## SET TASK
Lines containing the string "Blender" are to be counted. Write only how many there are.

########################################

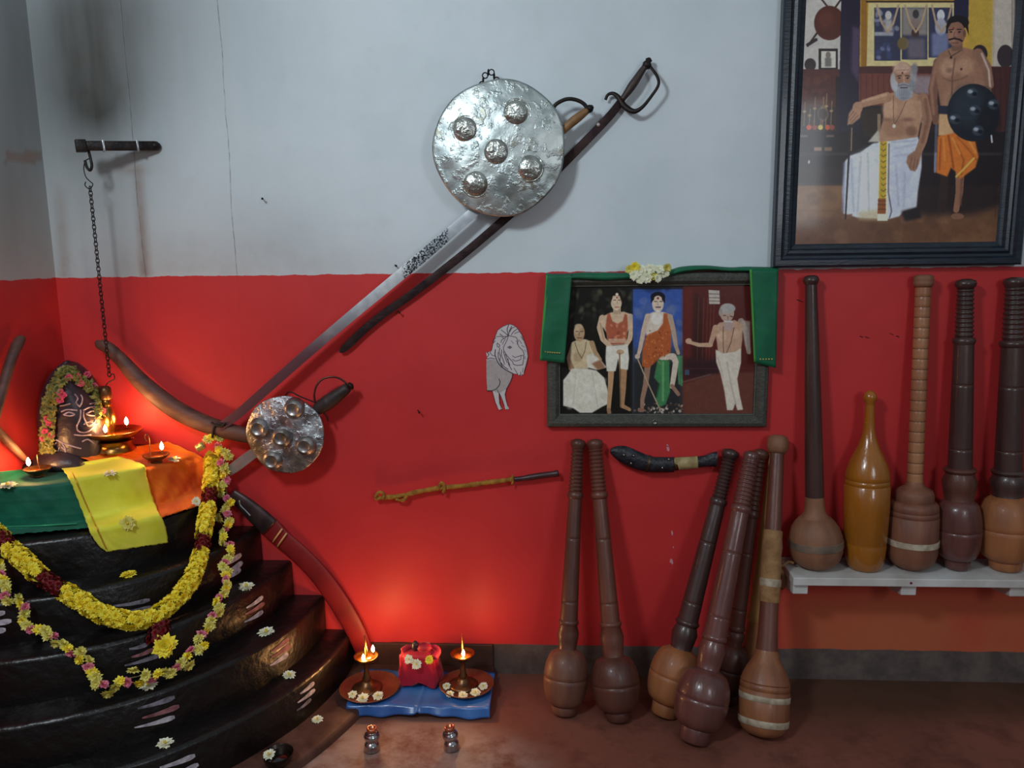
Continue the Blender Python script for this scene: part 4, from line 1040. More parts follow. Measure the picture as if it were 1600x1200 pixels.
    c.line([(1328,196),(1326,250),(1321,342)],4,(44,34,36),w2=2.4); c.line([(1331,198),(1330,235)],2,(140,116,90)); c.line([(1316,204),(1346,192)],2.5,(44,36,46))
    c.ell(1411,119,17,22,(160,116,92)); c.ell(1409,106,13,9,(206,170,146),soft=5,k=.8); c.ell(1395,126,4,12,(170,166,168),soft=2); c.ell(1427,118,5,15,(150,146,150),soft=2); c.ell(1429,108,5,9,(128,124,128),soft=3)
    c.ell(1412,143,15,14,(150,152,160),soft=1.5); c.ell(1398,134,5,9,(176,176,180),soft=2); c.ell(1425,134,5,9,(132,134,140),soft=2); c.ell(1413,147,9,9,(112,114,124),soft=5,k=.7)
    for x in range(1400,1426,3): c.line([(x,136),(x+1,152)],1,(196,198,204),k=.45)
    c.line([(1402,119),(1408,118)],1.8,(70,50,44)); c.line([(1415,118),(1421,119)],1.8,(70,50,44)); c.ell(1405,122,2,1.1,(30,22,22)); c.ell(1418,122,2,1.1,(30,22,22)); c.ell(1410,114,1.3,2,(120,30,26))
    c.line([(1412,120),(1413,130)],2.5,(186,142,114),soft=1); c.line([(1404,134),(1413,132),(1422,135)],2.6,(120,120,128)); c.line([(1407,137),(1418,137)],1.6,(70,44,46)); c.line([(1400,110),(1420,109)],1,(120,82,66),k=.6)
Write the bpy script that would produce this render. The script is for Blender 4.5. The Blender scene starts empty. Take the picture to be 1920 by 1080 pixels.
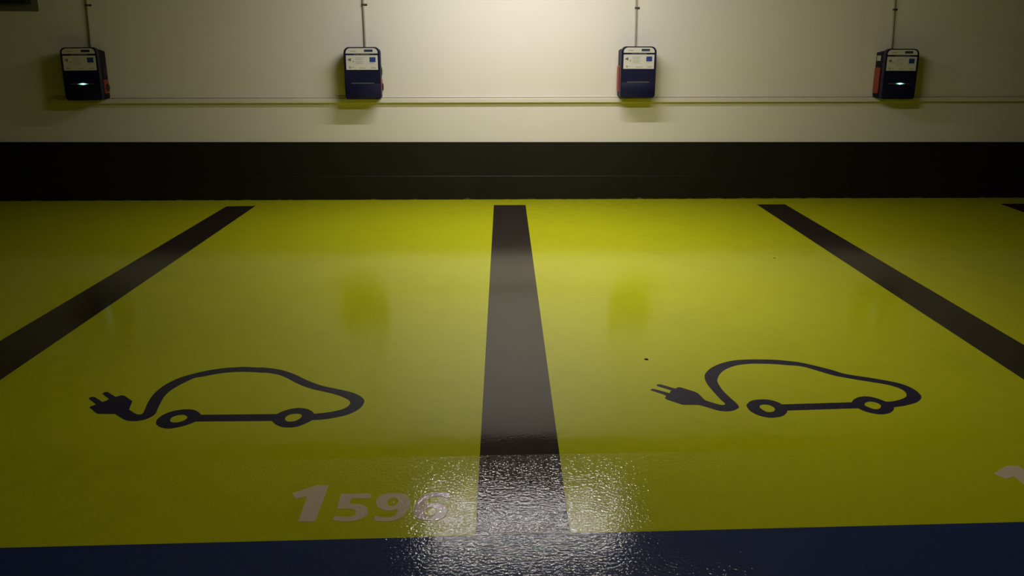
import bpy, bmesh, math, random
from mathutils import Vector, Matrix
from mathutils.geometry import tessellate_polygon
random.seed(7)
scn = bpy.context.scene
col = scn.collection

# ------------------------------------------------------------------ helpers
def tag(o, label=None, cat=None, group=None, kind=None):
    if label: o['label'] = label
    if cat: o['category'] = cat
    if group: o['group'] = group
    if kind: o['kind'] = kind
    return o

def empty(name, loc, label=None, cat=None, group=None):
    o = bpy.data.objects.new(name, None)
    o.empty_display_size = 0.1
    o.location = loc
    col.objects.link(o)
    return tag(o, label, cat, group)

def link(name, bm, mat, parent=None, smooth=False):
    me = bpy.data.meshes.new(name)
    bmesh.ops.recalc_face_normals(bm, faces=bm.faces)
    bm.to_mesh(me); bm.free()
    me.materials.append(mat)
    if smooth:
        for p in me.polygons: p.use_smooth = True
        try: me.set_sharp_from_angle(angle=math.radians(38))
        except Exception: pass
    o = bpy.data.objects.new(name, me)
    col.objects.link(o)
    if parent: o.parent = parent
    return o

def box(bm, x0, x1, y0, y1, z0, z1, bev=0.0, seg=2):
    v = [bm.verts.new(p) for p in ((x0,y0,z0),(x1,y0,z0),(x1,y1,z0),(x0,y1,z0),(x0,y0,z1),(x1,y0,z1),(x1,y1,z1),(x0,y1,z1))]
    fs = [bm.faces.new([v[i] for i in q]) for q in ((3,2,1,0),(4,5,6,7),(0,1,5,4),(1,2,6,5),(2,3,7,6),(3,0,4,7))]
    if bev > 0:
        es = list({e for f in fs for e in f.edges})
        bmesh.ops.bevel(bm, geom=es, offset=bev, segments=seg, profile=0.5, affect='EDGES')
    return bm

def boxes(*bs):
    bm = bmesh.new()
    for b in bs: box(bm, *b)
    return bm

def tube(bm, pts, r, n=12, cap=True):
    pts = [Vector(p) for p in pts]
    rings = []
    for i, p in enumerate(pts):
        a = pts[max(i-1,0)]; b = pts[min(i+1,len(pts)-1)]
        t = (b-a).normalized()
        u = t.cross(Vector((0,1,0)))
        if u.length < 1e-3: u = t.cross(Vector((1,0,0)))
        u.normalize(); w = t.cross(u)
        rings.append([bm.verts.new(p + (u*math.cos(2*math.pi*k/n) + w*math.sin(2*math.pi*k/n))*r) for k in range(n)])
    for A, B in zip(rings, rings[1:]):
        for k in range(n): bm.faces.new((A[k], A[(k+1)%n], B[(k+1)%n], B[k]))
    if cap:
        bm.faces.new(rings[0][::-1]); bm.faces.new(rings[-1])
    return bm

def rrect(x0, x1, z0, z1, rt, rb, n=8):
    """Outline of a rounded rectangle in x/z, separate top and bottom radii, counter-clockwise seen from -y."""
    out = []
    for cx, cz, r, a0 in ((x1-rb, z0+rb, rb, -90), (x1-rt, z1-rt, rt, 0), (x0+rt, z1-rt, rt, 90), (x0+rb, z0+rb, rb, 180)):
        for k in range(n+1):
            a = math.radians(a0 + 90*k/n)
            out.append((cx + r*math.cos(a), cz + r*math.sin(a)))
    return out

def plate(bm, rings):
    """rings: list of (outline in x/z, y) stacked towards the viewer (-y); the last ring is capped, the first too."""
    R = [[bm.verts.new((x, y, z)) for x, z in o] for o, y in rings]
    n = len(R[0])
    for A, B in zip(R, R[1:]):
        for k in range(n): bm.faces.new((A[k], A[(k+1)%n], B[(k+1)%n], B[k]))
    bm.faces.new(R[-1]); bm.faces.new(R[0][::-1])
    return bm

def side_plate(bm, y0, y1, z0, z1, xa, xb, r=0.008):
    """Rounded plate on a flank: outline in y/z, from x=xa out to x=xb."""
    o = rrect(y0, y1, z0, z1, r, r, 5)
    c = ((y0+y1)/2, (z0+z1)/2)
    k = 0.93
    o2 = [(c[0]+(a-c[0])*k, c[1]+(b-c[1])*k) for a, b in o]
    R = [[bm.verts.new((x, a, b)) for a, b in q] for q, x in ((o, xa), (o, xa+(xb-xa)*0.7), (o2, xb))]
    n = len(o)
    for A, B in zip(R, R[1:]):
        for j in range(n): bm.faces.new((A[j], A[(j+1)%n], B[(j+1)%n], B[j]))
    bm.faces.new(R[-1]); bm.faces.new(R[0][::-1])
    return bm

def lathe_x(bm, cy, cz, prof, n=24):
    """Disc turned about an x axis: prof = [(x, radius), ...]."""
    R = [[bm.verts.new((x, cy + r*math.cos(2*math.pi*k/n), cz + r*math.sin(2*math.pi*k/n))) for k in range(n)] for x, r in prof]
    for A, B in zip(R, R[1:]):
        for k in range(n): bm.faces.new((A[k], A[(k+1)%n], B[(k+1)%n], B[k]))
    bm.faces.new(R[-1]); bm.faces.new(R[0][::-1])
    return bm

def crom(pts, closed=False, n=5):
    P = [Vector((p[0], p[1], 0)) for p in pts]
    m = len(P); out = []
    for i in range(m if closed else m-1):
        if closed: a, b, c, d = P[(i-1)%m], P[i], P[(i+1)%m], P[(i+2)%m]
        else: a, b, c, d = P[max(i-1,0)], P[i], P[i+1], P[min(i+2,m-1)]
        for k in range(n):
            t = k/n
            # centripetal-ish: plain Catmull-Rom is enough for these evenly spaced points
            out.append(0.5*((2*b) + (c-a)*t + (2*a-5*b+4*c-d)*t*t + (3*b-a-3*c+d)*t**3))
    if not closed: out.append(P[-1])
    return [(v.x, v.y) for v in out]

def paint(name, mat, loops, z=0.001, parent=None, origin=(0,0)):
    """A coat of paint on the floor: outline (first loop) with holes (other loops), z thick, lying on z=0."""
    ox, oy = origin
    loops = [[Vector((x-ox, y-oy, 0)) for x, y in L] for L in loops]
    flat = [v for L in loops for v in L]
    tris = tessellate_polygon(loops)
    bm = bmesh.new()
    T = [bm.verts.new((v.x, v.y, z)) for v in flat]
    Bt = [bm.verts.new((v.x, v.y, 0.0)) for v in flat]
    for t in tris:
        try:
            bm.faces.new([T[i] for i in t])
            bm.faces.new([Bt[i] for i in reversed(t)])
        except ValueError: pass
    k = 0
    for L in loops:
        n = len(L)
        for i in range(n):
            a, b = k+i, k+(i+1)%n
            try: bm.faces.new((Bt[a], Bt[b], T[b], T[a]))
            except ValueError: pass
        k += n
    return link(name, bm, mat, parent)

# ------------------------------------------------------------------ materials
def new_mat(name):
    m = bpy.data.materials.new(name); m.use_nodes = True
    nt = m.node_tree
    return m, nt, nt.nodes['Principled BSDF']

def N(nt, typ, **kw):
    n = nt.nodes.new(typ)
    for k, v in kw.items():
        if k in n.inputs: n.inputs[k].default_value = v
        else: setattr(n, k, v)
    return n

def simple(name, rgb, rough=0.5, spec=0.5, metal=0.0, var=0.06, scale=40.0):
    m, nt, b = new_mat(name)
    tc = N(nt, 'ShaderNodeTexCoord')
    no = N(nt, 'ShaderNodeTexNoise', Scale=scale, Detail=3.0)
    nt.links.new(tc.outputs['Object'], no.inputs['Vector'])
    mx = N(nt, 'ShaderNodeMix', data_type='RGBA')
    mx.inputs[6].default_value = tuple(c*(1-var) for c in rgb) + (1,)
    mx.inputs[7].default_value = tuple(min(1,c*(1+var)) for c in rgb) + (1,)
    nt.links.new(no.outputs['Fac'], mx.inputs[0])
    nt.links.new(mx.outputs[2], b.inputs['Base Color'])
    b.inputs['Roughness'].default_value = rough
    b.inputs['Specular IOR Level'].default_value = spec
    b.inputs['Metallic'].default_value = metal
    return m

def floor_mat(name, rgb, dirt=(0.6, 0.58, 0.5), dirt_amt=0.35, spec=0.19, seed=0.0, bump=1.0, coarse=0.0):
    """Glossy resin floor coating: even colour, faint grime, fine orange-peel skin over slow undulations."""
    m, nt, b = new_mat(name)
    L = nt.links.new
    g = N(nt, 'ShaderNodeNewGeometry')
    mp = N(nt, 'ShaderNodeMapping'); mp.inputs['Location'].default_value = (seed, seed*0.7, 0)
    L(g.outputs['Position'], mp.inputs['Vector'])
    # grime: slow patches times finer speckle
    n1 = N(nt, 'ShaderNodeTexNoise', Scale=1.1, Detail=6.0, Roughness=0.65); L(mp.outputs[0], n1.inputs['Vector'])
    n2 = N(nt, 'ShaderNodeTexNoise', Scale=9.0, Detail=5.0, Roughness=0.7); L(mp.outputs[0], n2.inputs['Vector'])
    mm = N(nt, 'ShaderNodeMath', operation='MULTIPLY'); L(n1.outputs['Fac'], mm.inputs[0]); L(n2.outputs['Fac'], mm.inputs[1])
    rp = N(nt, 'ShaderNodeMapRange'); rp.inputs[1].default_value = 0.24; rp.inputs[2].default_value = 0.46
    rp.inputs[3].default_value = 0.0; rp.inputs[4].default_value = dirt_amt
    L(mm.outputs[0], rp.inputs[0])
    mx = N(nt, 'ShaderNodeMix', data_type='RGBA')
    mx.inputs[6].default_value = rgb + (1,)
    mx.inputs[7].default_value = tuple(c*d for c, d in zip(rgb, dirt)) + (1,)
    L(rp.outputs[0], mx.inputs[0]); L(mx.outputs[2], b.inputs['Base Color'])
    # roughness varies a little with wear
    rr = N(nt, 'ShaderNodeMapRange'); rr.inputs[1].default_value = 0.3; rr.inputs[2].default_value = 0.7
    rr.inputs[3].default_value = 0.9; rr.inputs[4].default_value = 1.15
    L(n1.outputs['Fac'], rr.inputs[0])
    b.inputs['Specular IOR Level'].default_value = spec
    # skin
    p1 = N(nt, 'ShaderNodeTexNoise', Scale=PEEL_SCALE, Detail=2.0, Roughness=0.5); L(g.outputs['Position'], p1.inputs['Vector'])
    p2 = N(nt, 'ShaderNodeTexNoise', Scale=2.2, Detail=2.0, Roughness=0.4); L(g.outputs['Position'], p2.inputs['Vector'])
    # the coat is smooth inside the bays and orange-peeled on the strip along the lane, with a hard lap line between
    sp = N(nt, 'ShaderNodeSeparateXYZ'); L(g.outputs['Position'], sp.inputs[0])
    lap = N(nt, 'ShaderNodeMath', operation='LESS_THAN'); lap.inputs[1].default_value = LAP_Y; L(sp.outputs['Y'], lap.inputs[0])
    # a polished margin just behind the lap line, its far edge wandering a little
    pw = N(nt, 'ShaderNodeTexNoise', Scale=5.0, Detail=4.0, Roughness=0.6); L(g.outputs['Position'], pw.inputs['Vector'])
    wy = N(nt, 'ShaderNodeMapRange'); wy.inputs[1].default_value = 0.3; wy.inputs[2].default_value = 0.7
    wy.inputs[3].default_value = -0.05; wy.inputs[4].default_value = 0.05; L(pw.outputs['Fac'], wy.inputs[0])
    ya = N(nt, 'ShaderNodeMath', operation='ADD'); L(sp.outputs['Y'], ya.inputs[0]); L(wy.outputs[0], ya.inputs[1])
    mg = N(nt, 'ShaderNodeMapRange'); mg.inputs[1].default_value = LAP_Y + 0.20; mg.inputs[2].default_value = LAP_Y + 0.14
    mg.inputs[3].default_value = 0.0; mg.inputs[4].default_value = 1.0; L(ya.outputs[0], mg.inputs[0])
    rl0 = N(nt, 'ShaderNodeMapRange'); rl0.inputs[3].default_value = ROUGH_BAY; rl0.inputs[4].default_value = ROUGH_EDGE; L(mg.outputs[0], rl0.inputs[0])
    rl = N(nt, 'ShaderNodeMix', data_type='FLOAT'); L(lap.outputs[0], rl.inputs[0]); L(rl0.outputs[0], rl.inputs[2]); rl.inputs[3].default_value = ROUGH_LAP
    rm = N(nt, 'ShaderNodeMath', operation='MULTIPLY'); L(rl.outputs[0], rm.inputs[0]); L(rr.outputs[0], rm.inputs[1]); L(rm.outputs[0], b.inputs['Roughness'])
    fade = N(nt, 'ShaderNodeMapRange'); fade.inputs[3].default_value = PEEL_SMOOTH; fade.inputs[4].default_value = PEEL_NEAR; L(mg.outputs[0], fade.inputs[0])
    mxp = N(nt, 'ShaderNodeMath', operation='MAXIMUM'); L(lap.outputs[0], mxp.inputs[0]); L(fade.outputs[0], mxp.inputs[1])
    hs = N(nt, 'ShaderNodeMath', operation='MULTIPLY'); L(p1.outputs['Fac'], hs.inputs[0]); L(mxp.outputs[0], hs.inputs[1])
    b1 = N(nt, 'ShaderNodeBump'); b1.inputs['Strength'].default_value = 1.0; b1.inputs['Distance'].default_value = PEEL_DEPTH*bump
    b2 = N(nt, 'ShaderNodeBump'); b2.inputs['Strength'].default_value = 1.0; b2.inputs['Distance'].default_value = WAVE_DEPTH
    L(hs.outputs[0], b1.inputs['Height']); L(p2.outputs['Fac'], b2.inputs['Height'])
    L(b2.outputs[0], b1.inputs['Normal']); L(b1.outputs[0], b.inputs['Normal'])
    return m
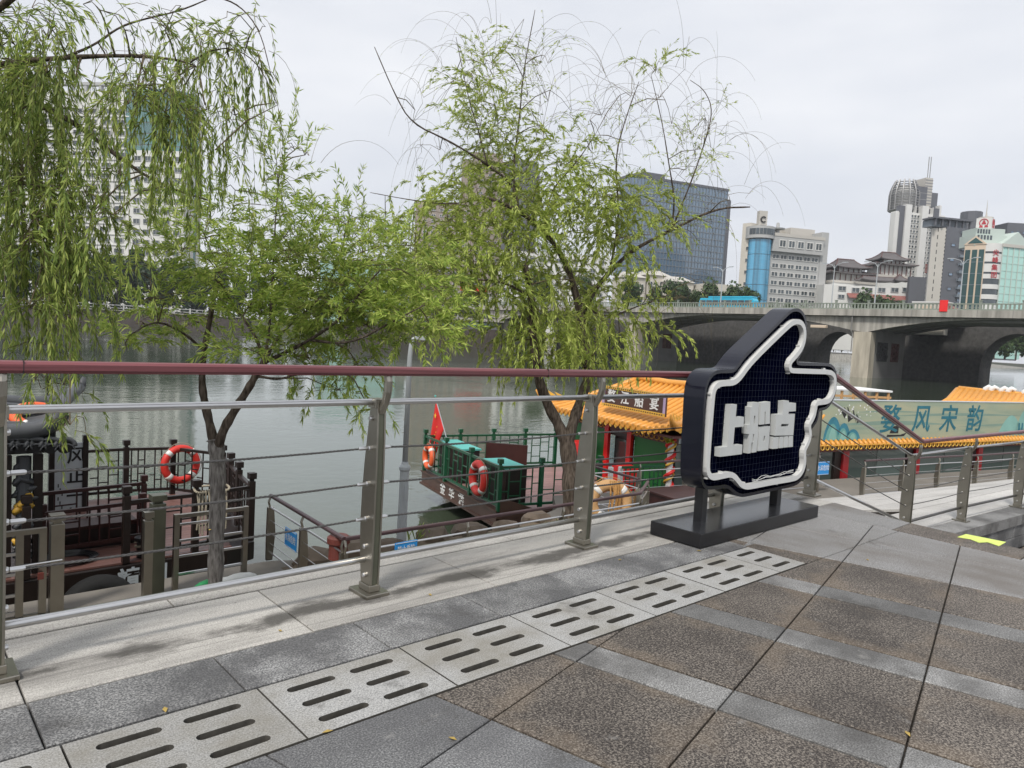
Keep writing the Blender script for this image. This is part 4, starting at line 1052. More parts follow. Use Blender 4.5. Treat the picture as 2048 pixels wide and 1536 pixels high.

########################################

## EXERCISE RESPONSE
3